Vuelve, caprichoso, el otoño, y te pilla con pantalones cortos, sandalias
y la nostalgia de un verano que te sabe eterno. Percibes que todavía tienes la
piel y la historia agarradas al cuerpo, pero el veneno ha empezado a
disolverse, expulsado por los gritos de insomnio que descargaste ayer contra el
colchón. No sabes cuántos asaltos te quedan todavía
antes de que el odio se transforme en algo parecido a la indiferencia, pero la
primera descarga ha abierto definitivamente camino. Hacía falta sólo aceptar todas
las piezas de este puzle hecho añicos, el puñetazo en las costillas, la
humillación y la impotencia, tu vientre partido en dos como el asfalto rasgado
por el terremoto, y los restos del orgullo apenas sosteniéndote, a expensas de
negar el dolor, de negar la rabia, de negar este odio que, por suerte, ya no
sientes tan dentro. Hacía falta sólo admitirte la sombra como admites la luz. Y
no dudar ni un segundo que te quieres continuar alimentando.
Desnudarse, y empezar a convertir las sonrisas improvisadas en el mejor
antídoto para la soledad. Admitir que a todos, el desengaño, nos gana la
batalla alguna vez porque estamos programados para ilusionarnos, para construir
príncipes y palacios y para dibujar mares donde abocar nuestro sinfín de
emociones. Tenemos ansía de perfección y ansía de eternidad pero estamos
compuestos de pequeños retablos efímeros. Tenemos obsesión por los subjuntivos
hasta que sentimos que el placer es tan difícil de contener como el dolor.

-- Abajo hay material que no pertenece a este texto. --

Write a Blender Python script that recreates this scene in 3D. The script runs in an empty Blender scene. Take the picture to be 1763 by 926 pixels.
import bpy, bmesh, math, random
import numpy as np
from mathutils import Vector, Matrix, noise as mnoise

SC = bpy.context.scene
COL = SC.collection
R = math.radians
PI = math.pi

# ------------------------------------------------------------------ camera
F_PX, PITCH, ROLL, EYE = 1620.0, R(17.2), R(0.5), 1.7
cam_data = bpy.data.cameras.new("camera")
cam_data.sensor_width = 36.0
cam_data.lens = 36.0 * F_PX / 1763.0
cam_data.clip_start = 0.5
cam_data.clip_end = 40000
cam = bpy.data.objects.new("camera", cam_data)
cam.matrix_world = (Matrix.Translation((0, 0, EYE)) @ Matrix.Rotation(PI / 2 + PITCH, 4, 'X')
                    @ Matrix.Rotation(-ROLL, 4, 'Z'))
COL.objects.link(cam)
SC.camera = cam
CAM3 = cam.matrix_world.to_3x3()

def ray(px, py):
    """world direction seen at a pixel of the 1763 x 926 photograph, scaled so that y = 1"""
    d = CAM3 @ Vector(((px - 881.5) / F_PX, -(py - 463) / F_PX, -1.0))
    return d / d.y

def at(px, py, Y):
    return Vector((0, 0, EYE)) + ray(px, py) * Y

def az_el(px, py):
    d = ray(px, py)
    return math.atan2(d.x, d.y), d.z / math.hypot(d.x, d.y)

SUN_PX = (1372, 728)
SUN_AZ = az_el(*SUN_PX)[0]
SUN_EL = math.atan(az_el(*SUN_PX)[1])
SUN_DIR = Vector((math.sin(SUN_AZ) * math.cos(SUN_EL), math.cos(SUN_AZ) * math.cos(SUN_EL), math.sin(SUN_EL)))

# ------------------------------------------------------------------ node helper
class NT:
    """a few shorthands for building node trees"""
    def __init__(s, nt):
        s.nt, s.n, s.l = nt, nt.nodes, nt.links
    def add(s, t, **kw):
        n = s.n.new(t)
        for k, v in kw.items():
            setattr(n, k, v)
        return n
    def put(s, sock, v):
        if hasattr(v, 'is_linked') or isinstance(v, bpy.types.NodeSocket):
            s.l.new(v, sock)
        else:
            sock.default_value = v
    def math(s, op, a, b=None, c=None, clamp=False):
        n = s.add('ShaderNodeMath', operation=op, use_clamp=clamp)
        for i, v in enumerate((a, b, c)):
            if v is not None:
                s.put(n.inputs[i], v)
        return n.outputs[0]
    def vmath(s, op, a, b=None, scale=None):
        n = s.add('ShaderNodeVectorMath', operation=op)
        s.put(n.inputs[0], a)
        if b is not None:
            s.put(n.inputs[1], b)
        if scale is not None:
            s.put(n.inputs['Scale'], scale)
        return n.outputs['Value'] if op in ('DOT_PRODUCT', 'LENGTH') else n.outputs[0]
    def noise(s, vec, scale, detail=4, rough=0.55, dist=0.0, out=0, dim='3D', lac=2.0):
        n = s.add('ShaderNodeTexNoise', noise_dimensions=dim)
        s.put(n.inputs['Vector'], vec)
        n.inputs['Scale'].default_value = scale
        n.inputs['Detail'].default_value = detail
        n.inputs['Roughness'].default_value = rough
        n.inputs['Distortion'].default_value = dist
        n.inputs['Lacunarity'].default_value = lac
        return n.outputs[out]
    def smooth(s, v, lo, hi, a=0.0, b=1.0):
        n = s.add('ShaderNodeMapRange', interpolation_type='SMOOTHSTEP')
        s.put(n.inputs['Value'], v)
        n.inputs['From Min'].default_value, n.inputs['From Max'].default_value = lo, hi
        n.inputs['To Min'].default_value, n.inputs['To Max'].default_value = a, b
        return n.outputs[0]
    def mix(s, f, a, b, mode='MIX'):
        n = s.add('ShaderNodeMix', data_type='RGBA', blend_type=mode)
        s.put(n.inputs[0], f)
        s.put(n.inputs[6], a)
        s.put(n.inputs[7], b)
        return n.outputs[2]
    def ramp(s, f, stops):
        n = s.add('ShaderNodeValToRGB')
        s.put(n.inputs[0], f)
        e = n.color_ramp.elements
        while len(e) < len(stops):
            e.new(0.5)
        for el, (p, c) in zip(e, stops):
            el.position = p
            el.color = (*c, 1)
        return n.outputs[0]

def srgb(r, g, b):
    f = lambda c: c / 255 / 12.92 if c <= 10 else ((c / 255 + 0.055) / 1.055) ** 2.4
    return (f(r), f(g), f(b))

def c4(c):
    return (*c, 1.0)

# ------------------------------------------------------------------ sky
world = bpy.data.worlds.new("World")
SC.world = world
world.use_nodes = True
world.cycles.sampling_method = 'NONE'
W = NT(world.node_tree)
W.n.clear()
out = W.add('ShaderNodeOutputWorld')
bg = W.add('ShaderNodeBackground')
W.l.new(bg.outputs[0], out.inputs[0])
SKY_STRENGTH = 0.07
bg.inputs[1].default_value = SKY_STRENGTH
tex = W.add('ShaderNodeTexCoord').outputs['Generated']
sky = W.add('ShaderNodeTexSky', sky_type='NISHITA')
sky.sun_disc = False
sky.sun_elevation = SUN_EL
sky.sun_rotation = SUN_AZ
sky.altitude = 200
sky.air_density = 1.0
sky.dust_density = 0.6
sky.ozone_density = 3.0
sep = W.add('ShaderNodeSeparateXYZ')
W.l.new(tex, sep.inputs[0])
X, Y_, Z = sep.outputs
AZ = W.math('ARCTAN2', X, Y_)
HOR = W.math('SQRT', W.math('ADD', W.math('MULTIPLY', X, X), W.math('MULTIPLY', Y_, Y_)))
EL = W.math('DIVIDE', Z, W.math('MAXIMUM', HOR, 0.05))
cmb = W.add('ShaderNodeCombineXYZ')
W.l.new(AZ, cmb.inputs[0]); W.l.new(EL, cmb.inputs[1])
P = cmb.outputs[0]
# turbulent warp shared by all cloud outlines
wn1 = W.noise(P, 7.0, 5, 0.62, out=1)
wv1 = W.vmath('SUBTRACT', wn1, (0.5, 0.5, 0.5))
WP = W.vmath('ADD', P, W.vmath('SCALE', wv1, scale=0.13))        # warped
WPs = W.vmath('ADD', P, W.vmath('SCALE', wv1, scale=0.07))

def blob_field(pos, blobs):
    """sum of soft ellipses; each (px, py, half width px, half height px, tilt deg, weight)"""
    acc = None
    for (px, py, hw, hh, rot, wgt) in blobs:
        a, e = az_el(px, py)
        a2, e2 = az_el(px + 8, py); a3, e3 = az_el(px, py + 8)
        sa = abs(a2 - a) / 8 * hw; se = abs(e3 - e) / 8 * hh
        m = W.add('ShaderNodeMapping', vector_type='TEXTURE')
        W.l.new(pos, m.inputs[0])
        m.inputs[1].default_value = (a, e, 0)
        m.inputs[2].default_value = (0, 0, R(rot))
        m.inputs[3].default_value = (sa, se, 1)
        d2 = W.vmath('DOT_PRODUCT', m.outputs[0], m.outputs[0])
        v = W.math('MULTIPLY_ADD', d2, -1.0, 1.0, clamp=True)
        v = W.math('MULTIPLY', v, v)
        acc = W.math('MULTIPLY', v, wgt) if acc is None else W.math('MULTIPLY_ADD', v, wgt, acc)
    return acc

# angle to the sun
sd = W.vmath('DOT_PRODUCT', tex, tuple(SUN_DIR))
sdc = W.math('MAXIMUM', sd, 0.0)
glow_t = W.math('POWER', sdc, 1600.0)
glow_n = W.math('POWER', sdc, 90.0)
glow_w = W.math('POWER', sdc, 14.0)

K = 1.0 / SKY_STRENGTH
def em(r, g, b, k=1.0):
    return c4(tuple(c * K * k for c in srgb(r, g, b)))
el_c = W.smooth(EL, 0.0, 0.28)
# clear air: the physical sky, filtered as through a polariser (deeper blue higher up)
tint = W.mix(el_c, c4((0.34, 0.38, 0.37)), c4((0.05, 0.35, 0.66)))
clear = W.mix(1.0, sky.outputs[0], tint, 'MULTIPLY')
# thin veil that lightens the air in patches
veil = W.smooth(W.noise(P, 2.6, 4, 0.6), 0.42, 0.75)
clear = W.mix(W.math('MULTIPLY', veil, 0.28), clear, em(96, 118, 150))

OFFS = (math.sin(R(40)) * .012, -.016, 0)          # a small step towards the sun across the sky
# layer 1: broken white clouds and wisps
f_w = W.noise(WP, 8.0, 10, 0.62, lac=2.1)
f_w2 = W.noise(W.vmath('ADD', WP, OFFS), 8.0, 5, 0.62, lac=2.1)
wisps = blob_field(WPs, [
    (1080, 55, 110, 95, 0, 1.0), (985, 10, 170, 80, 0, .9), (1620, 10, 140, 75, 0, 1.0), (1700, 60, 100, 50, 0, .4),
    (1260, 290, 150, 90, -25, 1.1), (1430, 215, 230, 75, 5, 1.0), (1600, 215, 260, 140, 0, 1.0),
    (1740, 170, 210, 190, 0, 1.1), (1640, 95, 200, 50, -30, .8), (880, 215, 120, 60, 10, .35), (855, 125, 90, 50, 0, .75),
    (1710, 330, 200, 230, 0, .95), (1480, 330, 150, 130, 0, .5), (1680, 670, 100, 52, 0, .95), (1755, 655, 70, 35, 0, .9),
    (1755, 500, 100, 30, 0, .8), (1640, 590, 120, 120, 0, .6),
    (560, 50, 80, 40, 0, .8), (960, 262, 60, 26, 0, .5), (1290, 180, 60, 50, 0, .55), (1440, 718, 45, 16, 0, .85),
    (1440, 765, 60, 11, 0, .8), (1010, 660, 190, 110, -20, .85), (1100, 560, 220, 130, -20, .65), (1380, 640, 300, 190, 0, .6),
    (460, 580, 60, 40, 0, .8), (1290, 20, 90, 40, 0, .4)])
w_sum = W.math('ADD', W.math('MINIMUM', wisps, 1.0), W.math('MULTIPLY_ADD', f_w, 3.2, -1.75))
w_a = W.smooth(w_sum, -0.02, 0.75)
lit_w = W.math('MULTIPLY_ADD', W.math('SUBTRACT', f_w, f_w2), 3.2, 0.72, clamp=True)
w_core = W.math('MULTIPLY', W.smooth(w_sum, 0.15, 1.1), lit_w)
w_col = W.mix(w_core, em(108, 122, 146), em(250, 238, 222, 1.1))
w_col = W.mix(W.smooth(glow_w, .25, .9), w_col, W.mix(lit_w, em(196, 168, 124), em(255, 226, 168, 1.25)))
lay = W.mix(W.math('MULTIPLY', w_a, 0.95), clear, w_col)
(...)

Asumir, sin reproches ni culpa, que hiciste justamente todo lo que siempre
habías dicho que no harías. Reírte de tus manuales de supervivencia previos a
las catástrofes, brindar por ti y por tu poca traza. Por tu deseo desbordante
de vida los días que la muerte se empeña a hacer temblar los cristales rotos
que llevas dentro y que ningún espejo se atreve a mostrar. Volver a sentarte
cerca de los tejados y encender sueños a los pies de los santos imposibles,
andar sigilosamente para dejar de despertar viejas heridas. Amar este trocito
de vida que se te ha hecho arena entre los dedos con todo el amor que todavía
te queda.
Y no necesitar hacer mucho más; sentir la vida.